* [Requirement]:
Output all records precisely as written.

* [Material for this exercise]:
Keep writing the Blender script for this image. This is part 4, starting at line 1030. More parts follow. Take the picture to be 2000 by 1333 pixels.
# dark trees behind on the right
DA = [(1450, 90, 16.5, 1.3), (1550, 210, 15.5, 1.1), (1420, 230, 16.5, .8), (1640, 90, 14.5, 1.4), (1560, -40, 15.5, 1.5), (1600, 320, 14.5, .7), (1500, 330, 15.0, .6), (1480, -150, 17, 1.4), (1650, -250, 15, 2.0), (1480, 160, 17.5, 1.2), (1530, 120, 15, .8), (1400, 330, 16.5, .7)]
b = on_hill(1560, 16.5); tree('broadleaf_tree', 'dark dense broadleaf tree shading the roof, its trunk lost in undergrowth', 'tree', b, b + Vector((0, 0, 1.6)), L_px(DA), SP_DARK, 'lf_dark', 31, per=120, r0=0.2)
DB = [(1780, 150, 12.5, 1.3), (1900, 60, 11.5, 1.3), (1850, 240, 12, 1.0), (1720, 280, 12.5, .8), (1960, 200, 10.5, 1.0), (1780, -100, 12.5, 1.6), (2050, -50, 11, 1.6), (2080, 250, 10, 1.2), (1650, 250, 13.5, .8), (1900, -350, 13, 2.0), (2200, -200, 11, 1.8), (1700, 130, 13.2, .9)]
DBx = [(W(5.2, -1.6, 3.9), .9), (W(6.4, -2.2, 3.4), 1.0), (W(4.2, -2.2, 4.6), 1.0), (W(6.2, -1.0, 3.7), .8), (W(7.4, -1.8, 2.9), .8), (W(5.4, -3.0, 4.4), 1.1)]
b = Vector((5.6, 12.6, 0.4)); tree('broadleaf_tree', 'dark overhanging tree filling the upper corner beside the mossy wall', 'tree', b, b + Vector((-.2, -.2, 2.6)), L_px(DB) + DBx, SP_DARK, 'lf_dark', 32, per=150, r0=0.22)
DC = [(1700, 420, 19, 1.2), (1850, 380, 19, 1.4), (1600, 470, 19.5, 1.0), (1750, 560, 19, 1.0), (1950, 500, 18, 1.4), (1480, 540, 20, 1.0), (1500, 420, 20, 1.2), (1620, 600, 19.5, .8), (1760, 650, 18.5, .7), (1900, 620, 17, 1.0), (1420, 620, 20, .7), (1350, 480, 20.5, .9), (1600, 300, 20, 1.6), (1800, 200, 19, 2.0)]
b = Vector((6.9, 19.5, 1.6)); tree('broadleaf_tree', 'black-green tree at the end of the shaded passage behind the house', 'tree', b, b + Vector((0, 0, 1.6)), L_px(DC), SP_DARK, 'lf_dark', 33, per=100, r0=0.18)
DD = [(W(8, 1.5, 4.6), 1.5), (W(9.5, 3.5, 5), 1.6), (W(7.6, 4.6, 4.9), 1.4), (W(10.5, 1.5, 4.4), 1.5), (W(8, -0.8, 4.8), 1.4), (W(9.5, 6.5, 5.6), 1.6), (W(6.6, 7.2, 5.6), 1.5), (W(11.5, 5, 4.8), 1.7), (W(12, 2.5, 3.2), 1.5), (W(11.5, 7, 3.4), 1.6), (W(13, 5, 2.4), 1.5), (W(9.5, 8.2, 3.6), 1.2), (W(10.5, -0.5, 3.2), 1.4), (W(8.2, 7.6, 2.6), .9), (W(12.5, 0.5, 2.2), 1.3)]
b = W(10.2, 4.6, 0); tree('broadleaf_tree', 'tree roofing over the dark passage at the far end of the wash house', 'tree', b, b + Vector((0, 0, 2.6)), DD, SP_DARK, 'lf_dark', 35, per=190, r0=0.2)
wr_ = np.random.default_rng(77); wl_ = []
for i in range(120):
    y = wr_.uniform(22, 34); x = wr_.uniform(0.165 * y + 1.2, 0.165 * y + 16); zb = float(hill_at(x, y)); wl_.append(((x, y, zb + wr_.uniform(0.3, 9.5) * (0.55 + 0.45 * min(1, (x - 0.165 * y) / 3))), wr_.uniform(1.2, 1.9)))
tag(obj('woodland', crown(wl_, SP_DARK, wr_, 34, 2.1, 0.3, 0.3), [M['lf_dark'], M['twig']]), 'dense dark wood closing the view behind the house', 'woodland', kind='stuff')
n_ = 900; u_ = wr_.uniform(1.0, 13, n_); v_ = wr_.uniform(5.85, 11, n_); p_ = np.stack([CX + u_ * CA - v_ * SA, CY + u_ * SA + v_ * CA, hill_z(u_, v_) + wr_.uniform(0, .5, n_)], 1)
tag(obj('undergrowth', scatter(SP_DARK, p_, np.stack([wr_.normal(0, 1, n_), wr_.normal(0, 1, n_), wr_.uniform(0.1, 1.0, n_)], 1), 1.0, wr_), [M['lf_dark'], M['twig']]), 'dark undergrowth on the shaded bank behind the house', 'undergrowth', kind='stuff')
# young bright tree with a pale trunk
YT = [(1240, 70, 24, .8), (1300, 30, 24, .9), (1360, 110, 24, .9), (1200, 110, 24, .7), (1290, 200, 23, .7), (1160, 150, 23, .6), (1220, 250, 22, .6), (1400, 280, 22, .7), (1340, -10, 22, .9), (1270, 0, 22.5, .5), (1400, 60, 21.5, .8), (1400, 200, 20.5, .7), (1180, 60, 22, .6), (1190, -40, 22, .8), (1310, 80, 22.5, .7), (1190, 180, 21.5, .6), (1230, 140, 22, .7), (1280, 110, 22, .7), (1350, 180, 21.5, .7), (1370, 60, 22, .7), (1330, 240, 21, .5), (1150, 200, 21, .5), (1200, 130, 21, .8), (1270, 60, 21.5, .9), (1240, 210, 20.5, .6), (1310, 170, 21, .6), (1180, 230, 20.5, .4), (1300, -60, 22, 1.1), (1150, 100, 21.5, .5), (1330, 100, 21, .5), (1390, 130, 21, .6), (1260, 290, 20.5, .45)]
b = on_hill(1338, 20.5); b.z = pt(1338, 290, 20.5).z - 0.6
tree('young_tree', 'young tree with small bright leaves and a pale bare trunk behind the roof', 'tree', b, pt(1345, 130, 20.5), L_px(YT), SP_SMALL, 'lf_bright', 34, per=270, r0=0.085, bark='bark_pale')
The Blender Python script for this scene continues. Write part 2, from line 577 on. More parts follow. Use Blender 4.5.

* [Final answer]:
Keep writing the Blender script for this image. This is part 4, starting at line 1030. More parts follow. Take the picture to be 2000 by 1333 pixels.
# dark trees behind on the right
DA = [(1450, 90, 16.5, 1.3), (1550, 210, 15.5, 1.1), (1420, 230, 16.5, .8), (1640, 90, 14.5, 1.4), (1560, -40, 15.5, 1.5), (1600, 320, 14.5, .7), (1500, 330, 15.0, .6), (1480, -150, 17, 1.4), (1650, -250, 15, 2.0), (1480, 160, 17.5, 1.2), (1530, 120, 15, .8), (1400, 330, 16.5, .7)]
b = on_hill(1560, 16.5); tree('broadleaf_tree', 'dark dense broadleaf tree shading the roof, its trunk lost in undergrowth', 'tree', b, b + Vector((0, 0, 1.6)), L_px(DA), SP_DARK, 'lf_dark', 31, per=120, r0=0.2)
DB = [(1780, 150, 12.5, 1.3), (1900, 60, 11.5, 1.3), (1850, 240, 12, 1.0), (1720, 280, 12.5, .8), (1960, 200, 10.5, 1.0), (1780, -100, 12.5, 1.6), (2050, -50, 11, 1.6), (2080, 250, 10, 1.2), (1650, 250, 13.5, .8), (1900, -350, 13, 2.0), (2200, -200, 11, 1.8), (1700, 130, 13.2, .9)]
DBx = [(W(5.2, -1.6, 3.9), .9), (W(6.4, -2.2, 3.4), 1.0), (W(4.2, -2.2, 4.6), 1.0), (W(6.2, -1.0, 3.7), .8), (W(7.4, -1.8, 2.9), .8), (W(5.4, -3.0, 4.4), 1.1)]
b = Vector((5.6, 12.6, 0.4)); tree('broadleaf_tree', 'dark overhanging tree filling the upper corner beside the mossy wall', 'tree', b, b + Vector((-.2, -.2, 2.6)), L_px(DB) + DBx, SP_DARK, 'lf_dark', 32, per=150, r0=0.22)
DC = [(1700, 420, 19, 1.2), (1850, 380, 19, 1.4), (1600, 470, 19.5, 1.0), (1750, 560, 19, 1.0), (1950, 500, 18, 1.4), (1480, 540, 20, 1.0), (1500, 420, 20, 1.2), (1620, 600, 19.5, .8), (1760, 650, 18.5, .7), (1900, 620, 17, 1.0), (1420, 620, 20, .7), (1350, 480, 20.5, .9), (1600, 300, 20, 1.6), (1800, 200, 19, 2.0)]
b = Vector((6.9, 19.5, 1.6)); tree('broadleaf_tree', 'black-green tree at the end of the shaded passage behind the house', 'tree', b, b + Vector((0, 0, 1.6)), L_px(DC), SP_DARK, 'lf_dark', 33, per=100, r0=0.18)
DD = [(W(8, 1.5, 4.6), 1.5), (W(9.5, 3.5, 5), 1.6), (W(7.6, 4.6, 4.9), 1.4), (W(10.5, 1.5, 4.4), 1.5), (W(8, -0.8, 4.8), 1.4), (W(9.5, 6.5, 5.6), 1.6), (W(6.6, 7.2, 5.6), 1.5), (W(11.5, 5, 4.8), 1.7), (W(12, 2.5, 3.2), 1.5), (W(11.5, 7, 3.4), 1.6), (W(13, 5, 2.4), 1.5), (W(9.5, 8.2, 3.6), 1.2), (W(10.5, -0.5, 3.2), 1.4), (W(8.2, 7.6, 2.6), .9), (W(12.5, 0.5, 2.2), 1.3)]
b = W(10.2, 4.6, 0); tree('broadleaf_tree', 'tree roofing over the dark passage at the far end of the wash house', 'tree', b, b + Vector((0, 0, 2.6)), DD, SP_DARK, 'lf_dark', 35, per=190, r0=0.2)
wr_ = np.random.default_rng(77); wl_ = []
for i in range(120):
    y = wr_.uniform(22, 34); x = wr_.uniform(0.165 * y + 1.2, 0.165 * y + 16); zb = float(hill_at(x, y)); wl_.append(((x, y, zb + wr_.uniform(0.3, 9.5) * (0.55 + 0.45 * min(1, (x - 0.165 * y) / 3))), wr_.uniform(1.2, 1.9)))
tag(obj('woodland', crown(wl_, SP_DARK, wr_, 34, 2.1, 0.3, 0.3), [M['lf_dark'], M['twig']]), 'dense dark wood closing the view behind the house', 'woodland', kind='stuff')
n_ = 900; u_ = wr_.uniform(1.0, 13, n_); v_ = wr_.uniform(5.85, 11, n_); p_ = np.stack([CX + u_ * CA - v_ * SA, CY + u_ * SA + v_ * CA, hill_z(u_, v_) + wr_.uniform(0, .5, n_)], 1)
tag(obj('undergrowth', scatter(SP_DARK, p_, np.stack([wr_.normal(0, 1, n_), wr_.normal(0, 1, n_), wr_.uniform(0.1, 1.0, n_)], 1), 1.0, wr_), [M['lf_dark'], M['twig']]), 'dark undergrowth on the shaded bank behind the house', 'undergrowth', kind='stuff')
# young bright tree with a pale trunk
YT = [(1240, 70, 24, .8), (1300, 30, 24, .9), (1360, 110, 24, .9), (1200, 110, 24, .7), (1290, 200, 23, .7), (1160, 150, 23, .6), (1220, 250, 22, .6), (1400, 280, 22, .7), (1340, -10, 22, .9), (1270, 0, 22.5, .5), (1400, 60, 21.5, .8), (1400, 200, 20.5, .7), (1180, 60, 22, .6), (1190, -40, 22, .8), (1310, 80, 22.5, .7), (1190, 180, 21.5, .6), (1230, 140, 22, .7), (1280, 110, 22, .7), (1350, 180, 21.5, .7), (1370, 60, 22, .7), (1330, 240, 21, .5), (1150, 200, 21, .5), (1200, 130, 21, .8), (1270, 60, 21.5, .9), (1240, 210, 20.5, .6), (1310, 170, 21, .6), (1180, 230, 20.5, .4), (1300, -60, 22, 1.1), (1150, 100, 21.5, .5), (1330, 100, 21, .5), (1390, 130, 21, .6), (1260, 290, 20.5, .45)]
b = on_hill(1338, 20.5); b.z = pt(1338, 290, 20.5).z - 0.6
tree('young_tree', 'young tree with small bright leaves and a pale bare trunk behind the roof', 'tree', b, pt(1345, 130, 20.5), L_px(YT), SP_SMALL, 'lf_bright', 34, per=270, r0=0.085, bark='bark_pale')
The Blender Python script for this scene continues. Write part 2, from line 577 on. More parts follow. Use Blender 4.5.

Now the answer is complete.